Review of Kirinyaga: A Fable of Utopia by Mike Resnick
Kirinyaga: A Fable of Utopia
by Mike Resnick
Mike Resnick's Kirinyaga is an example of how science fiction isn't necessarily a genre; it's just a setting. Kirinyaga is technically science fiction, because it involves colonizing another world (the eponymous planetoid Kirinyaga, named for the mountain upon which the god of the Kikuyu, Ngai, lives). However, Kirinyaga isn't about spaceships or combat with high-tech weaponry or vast, evil empires. It's a collection of fables, and an extremely well-written one at that.
The narrator of Kirinyaga is Koriba, the mundumugu of the Kikuyu people who choose to settle on Kirinyaga and attempt to create a utopian society. Koriba is the ultimate type of reactionary: he desires a return to a past that not even he, an old man, can recall. He wants to return to the ways of the Kikuyu's ancestors, ways that went virtually extinct by his lifetime (in the 22nd century).
Koriba's belief that any European influence is corrupting plays a major role in the conflicts throughout the ten stories in this book. As he explains it to the Kikuyu: "if you accept one European thing, soon they will insist you accept them all." This slippery slope argument is unsound, of course, but it's understandable why Koriba thinks this. He grew up in a Kenya dominated by European values, which have eroded his people's proud past. Yet in his attempt to create a utopia, Koriba so vehemently opposes change that he runs the risk of stagnation. In the end, Koriba comes to the realization that most would-be utopians have: achieving a utopia is impossible, because the conditions necessary for a utopia are insufficient to sustain the human spirit.
Kirinyaga is also the answer to the often-expressed desire to live in more pastoral times.
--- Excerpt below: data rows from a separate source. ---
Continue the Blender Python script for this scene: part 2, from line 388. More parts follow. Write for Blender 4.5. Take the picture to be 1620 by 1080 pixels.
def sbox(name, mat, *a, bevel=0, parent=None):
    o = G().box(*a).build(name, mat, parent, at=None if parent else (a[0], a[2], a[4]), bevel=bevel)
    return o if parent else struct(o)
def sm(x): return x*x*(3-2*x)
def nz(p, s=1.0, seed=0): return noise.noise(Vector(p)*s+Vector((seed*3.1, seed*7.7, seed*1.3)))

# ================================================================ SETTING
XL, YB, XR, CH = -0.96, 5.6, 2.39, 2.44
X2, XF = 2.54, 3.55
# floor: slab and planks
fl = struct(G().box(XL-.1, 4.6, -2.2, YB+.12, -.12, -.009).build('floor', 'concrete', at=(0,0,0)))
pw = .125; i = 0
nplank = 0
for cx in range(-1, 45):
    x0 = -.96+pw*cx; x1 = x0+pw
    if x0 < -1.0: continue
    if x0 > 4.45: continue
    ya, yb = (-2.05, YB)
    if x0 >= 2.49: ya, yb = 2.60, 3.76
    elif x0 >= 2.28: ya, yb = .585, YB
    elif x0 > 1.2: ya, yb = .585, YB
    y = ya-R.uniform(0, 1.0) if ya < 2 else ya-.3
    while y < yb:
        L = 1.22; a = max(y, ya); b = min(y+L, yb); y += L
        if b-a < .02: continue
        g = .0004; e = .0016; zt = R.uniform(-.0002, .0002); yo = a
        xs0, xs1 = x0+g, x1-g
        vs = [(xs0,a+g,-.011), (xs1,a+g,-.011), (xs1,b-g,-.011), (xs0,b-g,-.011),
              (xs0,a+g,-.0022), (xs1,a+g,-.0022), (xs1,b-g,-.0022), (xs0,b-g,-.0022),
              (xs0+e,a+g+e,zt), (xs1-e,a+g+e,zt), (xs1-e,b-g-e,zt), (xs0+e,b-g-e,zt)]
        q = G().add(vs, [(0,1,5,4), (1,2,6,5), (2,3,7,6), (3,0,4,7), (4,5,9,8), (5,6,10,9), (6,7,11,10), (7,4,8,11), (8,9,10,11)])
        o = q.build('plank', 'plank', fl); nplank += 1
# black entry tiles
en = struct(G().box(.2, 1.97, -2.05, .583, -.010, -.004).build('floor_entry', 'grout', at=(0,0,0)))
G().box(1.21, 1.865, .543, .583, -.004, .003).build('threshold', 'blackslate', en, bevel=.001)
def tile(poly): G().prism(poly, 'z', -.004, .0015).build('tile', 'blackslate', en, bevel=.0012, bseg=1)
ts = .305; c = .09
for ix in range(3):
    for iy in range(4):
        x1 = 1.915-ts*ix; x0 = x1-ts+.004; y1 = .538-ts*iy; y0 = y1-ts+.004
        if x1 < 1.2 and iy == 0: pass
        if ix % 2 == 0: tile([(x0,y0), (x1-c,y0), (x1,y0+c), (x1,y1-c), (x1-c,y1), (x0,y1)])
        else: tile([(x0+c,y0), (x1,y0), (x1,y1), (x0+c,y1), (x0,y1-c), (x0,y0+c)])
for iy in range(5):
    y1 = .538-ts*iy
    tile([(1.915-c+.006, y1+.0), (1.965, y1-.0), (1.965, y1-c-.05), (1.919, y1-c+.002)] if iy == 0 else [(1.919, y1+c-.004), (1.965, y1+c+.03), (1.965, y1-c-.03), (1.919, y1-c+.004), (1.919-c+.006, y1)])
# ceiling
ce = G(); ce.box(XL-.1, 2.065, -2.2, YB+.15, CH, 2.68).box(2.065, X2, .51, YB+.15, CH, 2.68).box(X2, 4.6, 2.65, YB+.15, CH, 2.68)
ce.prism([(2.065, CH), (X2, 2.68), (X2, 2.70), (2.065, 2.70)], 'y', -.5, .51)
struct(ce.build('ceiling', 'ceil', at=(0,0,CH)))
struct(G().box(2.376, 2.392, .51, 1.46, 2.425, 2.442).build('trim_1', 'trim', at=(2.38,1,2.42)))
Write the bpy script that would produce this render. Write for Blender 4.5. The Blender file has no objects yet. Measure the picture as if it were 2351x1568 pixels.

Some people labour under the impression that there was, at some point in human history, a great Golden Age, where there was little suffering, there were plentiful crops, and there were prosperous people. The hardships and tribulations of the Kikuyu on Kirinyaga demonstrate that "simpler times" were not necessarily "better times" and bely Koriba's belief that European technology is the root of evil.
But if that's the case, does that mean that we must necessarily surrender our past traditions in order to survive? No. Part of Kirinyaga's failure owes to the fact that no matter how much you try, you can't turn back the clock. Having been exposed to European values once, there's no way to remove cultural contamination. Fleeing to another planet doesn't work as long as one maintains a connection to the outside world.
Utopia is an impossible dream, and striving for it is madness. As "The Lotus and the Spear" demonstrates, people require conflict and adversity in order to have meaningful lives. A life with conflict is not a utopia, yet a life without conflict has no meaning. Koriba has some very admirable qualities, including his obstinacy; unfortunately, his refusal to accept even a modicum of change means that he can't survive in an ever-changing world.
The brilliance of Resnick's stories isn't the moral, of course; that's old hat. Instead, it's the package. Each chapter is a fable, and there are even fables-within-the-fable that Koriba tells to his people. Just as Koriba's fables pass on his wisdom to the Kikuyu, Resnick's fables pass on his themes on utopia. You can't make everybody happy. And sometimes, gods die. Finally, humans always have to change and adapt, even if this creates conflict. But even that isn't a blank cheque for survival. There are no guarantees.